◆ GIVEN EXERCISE
Count how many lines hold the string "noisy", and give only that number.

◆ Scene modeling code data
────────────────────
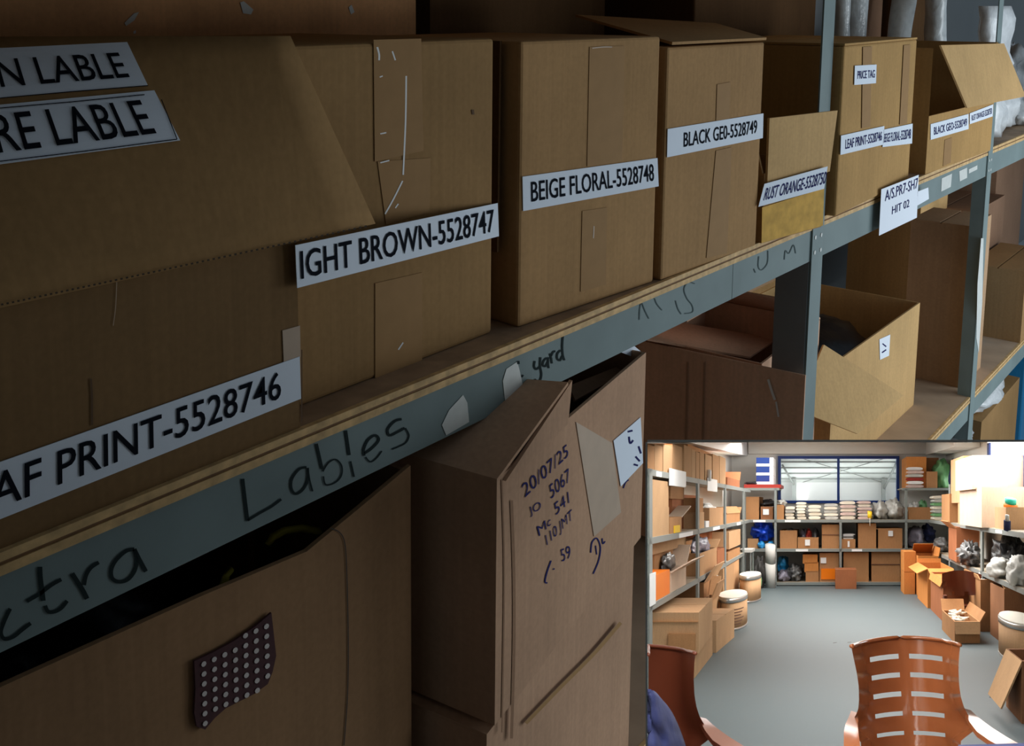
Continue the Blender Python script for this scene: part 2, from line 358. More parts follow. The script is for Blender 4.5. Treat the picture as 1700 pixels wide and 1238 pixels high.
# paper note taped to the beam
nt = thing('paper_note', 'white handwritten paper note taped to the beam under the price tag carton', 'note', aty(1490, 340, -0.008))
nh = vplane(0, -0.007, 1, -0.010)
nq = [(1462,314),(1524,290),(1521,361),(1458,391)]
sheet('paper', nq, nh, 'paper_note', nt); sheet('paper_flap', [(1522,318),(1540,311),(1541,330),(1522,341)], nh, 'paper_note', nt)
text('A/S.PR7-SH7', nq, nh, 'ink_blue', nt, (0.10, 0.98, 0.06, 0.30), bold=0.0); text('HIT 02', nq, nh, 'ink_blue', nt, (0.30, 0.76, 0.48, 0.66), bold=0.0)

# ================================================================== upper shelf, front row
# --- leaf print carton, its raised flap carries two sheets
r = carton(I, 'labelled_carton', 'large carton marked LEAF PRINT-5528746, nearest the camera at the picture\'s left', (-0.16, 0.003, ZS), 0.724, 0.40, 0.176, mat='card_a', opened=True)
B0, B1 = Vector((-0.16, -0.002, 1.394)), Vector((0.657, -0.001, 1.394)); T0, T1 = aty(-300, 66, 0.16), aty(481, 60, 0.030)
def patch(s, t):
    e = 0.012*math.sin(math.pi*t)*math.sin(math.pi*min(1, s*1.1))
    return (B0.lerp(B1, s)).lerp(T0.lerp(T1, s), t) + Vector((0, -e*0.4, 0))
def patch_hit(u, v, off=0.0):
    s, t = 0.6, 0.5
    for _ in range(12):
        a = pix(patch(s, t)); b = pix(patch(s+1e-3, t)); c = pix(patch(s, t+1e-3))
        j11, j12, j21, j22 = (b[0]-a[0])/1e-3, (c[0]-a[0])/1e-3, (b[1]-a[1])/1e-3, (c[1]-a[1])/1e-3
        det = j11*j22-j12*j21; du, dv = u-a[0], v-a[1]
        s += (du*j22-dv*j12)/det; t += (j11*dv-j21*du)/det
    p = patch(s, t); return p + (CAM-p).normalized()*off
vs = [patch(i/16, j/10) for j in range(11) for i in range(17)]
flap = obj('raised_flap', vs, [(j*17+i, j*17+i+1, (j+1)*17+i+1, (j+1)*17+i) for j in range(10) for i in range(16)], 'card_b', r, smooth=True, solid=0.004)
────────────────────
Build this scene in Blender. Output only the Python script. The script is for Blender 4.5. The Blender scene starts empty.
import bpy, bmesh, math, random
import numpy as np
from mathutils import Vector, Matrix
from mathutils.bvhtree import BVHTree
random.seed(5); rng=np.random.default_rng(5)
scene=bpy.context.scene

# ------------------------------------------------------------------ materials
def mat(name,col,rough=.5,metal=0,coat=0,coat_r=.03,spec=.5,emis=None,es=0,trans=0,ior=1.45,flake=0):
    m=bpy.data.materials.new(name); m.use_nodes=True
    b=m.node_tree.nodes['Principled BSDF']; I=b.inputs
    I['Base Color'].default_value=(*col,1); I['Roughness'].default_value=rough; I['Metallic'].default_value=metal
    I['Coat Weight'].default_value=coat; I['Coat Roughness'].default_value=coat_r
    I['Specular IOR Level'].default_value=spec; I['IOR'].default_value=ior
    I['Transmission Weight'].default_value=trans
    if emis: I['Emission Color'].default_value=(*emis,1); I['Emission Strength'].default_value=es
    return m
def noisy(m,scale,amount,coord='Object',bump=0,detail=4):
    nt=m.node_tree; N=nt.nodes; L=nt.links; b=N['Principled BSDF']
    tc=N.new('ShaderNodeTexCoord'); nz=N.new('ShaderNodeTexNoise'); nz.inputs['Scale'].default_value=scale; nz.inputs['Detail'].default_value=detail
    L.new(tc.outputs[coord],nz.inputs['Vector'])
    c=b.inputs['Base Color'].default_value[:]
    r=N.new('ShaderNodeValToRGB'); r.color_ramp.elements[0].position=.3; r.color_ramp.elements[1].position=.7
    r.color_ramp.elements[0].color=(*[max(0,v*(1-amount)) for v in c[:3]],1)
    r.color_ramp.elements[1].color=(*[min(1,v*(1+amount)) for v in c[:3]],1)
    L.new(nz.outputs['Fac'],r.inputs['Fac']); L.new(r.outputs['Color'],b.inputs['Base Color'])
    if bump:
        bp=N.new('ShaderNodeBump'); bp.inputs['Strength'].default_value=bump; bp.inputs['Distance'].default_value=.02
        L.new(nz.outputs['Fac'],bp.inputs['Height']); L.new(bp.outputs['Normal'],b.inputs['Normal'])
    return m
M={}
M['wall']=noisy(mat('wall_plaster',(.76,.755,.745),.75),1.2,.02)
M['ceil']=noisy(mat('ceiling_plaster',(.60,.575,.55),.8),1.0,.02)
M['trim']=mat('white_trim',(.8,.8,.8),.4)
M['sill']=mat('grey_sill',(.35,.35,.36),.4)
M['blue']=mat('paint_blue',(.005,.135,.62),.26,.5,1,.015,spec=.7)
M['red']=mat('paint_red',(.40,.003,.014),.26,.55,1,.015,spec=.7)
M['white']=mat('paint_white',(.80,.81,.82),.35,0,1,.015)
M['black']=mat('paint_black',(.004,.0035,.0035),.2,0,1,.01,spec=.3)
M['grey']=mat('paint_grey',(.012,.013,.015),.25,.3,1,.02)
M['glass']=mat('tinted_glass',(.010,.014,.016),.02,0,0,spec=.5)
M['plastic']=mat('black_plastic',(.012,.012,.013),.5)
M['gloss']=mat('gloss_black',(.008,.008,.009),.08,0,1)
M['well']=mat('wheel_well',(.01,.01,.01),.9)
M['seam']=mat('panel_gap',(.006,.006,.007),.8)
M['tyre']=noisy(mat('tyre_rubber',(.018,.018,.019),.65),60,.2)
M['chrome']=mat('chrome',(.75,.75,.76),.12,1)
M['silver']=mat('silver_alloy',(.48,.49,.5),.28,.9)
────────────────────
◆ RESPONSE
4